Senior Journalist, Financial Newswire

28 November 2022

The Australian property market is forecasted to see new entrants and emerging sectors in 2023, as investors search for new sources of income growth and ways to mitigate downside risks and headwinds.

According to global property consultancy, Knight Frank’s 2023 Outlook Report ‘Back to the Future’, investors in Australia’s property market will look to new asset strategies and options to protect portfolios.

“In 2023, the search for income growth will lead to evolution of new product types, such as multi-level logistics facilities in infill locations and the next generation of new office towers, providing ultimate flexibility and heightened tenant experience and engagement,” James Patterson, CEO of Knight Frank Australia, said.

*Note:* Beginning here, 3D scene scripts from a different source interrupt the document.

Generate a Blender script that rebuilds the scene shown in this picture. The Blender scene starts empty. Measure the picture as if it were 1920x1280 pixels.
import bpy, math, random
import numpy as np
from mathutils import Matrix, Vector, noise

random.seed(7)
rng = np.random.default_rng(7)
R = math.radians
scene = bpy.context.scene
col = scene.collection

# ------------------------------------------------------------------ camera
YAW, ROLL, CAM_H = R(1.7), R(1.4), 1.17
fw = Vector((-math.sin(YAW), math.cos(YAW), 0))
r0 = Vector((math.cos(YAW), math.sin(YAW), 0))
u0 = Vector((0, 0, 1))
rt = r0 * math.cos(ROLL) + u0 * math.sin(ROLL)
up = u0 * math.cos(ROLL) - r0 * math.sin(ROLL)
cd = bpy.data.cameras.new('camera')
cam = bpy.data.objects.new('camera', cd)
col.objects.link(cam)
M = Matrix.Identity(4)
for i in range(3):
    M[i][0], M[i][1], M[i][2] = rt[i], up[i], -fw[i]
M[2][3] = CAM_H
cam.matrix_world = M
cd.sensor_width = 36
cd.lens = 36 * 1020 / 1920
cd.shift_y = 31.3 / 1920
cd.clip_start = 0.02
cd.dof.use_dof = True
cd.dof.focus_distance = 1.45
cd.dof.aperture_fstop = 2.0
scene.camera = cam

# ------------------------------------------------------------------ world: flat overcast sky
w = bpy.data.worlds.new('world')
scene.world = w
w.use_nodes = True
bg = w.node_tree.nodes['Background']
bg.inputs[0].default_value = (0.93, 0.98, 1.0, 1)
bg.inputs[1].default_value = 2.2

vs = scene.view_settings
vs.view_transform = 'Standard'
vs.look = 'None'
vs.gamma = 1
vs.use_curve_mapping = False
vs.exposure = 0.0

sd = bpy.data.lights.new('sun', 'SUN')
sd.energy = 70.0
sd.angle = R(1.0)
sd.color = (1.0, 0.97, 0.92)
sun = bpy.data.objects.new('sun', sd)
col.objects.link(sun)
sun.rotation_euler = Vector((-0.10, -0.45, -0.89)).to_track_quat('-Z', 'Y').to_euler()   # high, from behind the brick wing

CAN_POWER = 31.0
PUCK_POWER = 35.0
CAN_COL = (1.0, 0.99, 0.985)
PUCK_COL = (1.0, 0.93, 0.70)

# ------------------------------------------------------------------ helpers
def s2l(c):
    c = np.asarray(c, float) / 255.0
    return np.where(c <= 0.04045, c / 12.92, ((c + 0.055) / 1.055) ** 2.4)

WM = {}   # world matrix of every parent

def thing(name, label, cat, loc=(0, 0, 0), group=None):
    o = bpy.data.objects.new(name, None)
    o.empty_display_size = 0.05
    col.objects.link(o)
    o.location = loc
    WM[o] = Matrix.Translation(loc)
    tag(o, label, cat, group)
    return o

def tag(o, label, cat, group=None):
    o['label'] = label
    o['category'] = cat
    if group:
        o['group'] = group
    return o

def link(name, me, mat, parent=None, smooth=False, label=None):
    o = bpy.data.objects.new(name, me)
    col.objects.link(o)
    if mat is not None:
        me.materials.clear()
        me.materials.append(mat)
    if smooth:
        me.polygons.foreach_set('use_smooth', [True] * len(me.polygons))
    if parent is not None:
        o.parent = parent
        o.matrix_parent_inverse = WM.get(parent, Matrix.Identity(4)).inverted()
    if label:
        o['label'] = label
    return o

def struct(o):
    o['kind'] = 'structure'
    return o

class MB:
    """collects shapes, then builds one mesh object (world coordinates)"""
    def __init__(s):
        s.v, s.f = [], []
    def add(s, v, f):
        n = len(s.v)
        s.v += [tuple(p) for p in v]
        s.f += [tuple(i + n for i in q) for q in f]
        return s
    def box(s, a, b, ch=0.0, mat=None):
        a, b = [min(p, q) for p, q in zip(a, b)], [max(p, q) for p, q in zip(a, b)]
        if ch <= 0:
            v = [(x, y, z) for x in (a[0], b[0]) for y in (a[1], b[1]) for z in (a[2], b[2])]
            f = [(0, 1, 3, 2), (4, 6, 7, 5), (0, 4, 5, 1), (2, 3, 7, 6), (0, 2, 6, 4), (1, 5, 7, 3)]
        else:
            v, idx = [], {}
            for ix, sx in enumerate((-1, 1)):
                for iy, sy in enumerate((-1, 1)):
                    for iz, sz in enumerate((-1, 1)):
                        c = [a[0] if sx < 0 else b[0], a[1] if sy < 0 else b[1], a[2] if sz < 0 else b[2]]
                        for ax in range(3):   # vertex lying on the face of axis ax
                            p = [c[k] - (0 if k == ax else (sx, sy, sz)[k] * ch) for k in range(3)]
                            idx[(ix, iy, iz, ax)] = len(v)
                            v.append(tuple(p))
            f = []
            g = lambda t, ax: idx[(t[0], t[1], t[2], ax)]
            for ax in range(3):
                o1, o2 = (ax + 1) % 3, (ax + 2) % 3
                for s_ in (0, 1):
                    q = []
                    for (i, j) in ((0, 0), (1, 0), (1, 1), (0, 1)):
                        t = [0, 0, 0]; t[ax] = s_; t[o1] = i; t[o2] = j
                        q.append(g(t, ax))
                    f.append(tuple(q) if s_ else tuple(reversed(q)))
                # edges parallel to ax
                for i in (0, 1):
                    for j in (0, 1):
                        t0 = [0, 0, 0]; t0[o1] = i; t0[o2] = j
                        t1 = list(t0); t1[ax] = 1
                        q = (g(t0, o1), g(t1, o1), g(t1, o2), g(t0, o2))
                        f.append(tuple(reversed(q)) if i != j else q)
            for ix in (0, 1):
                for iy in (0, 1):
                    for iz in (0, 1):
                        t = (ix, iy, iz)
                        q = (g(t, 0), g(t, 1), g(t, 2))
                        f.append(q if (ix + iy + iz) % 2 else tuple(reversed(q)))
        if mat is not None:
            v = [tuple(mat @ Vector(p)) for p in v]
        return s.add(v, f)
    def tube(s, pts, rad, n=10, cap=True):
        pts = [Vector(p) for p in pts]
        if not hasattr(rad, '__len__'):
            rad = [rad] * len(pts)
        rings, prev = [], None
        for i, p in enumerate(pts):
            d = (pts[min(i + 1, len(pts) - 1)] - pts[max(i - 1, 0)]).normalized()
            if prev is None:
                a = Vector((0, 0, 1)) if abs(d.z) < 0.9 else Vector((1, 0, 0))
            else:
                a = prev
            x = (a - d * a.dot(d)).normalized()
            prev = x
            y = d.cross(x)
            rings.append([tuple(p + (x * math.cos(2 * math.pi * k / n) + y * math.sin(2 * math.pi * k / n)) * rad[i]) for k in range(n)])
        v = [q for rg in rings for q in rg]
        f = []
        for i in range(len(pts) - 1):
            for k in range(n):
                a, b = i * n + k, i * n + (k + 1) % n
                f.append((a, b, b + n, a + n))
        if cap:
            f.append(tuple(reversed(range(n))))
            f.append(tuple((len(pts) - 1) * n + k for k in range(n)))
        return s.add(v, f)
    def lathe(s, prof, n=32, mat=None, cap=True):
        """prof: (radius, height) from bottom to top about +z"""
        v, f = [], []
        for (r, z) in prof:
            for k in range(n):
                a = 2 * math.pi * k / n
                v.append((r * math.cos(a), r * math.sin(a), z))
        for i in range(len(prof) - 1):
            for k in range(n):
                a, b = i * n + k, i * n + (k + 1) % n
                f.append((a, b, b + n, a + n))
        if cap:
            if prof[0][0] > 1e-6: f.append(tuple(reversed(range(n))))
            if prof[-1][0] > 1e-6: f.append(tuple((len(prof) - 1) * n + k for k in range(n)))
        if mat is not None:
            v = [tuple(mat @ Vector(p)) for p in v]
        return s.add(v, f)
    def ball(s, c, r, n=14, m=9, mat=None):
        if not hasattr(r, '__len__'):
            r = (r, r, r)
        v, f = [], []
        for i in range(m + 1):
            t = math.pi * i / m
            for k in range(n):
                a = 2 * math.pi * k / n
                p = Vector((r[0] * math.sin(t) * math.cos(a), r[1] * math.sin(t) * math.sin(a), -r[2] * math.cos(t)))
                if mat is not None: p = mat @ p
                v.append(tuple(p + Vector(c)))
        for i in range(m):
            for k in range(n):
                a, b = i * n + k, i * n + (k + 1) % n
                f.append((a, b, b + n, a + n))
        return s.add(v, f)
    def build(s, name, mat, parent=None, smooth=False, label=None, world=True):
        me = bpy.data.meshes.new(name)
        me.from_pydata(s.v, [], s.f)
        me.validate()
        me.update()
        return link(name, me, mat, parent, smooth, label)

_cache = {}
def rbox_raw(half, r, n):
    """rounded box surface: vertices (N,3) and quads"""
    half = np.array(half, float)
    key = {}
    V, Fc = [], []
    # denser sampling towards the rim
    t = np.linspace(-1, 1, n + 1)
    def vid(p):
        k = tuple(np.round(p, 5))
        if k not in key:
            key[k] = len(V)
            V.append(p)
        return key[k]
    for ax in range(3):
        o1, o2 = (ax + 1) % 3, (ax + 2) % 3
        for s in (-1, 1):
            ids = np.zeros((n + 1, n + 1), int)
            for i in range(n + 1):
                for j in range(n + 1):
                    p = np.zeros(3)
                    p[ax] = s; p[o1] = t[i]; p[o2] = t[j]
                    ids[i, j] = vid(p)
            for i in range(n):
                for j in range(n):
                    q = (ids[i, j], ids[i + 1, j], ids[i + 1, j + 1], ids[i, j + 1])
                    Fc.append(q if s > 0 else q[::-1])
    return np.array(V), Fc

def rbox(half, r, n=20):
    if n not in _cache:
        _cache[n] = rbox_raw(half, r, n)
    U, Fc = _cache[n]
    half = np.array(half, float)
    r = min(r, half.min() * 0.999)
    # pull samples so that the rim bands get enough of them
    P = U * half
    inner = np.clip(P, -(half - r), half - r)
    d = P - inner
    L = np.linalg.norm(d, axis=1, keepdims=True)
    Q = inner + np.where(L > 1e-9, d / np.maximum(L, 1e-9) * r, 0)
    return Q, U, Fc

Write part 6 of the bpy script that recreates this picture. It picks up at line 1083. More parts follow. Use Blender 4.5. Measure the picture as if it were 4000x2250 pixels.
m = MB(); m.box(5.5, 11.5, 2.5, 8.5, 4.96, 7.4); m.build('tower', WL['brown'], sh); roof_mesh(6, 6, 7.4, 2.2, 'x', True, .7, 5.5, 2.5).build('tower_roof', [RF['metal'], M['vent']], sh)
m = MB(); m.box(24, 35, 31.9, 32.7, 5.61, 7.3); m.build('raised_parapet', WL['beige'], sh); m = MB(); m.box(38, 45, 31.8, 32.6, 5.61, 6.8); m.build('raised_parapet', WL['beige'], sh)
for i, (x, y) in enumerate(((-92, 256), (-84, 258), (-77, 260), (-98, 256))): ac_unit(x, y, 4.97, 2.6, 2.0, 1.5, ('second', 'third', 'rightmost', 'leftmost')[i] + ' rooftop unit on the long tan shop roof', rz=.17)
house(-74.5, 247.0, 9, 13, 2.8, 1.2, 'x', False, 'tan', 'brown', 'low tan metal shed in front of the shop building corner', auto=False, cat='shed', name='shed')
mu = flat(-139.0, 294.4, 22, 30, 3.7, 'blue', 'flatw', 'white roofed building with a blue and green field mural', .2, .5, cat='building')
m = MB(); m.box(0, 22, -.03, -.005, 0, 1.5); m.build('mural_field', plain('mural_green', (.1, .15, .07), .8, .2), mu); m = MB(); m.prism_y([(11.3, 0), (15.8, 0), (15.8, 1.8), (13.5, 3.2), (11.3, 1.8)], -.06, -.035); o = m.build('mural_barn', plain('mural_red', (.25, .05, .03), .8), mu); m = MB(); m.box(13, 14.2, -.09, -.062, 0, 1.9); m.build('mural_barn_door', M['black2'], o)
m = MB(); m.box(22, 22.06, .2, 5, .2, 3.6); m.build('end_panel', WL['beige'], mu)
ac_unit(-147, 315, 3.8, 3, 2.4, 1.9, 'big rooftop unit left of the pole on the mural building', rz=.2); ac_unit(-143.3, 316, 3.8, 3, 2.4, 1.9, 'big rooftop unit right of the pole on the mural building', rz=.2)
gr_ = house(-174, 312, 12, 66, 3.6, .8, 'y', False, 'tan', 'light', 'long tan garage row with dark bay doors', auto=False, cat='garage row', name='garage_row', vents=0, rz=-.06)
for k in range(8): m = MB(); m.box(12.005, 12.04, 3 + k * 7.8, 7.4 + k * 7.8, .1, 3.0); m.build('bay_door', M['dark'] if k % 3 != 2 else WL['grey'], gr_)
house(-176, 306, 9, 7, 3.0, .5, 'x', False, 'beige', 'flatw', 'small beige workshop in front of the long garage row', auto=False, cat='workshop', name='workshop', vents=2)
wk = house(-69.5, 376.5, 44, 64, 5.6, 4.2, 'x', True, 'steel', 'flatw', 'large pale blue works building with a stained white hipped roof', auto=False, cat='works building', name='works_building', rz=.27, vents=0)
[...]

“It will also drive demand for emerging sectors such as life sciences and the wider healthcare space, where demographic and behavioural trends point to the need for more investable stock. For the life sciences sector to flourish in Australia, we require better quality infrastructure that will enable the sector to leverage the strong underlying research foundation we have in our universities.

“We anticipate that the current macro headwinds are likely to generate further interest in alternative sectors linked to a strong underlying growth story, and we expect to see a sustained depth of both venture and institutional capital targeting the life sciences sector throughout 2023.

“It will also cast a spotlight on lease structures, and the ability to ratchet up rents relatively quickly in line with higher inflation. This is a key thematic underpinning the rise of build-to-rent which is keenly sought by investors seeking to diversify.”

The report also highlighted how the industrial sector has struggled through “unprecedented” conditions with dramatically low levels of supply, with focus moving from “rapid upscaling” to “strategic optimisation” of the distribution chain including cost, location, design, and operational and environmental conditions.

“The industrial sector remains the one to watch, with the market expecting a record year for development completions in 2023, led by Brisbane and Melbourne,” Ben Burston, Chief Economist at Knight Frank Australia, said.

“While this will be welcomed by tenants, it is still likely to be insufficient to restore a more normal balance between supply and demand, particularly in Sydney, with an equilibrium unlikely to be restored until a larger quantum of developable land comes online in 2024-25.

“We are likely to see major players continue to vacate older buildings and focus on more efficient facilities which are designed for automated warehouse systems and can maintain higher sustainability ratings.

“Efficiency of the warehouse, stock control and transport costs will all come under greater focus as cost-cutting returns to the fore to sustain margins in a tougher economic environment. At the same time, the need to document carbon emissions as well as reduce transport cost and time parameters will see location continue to be a driving force in efficiency and environmental considerations.”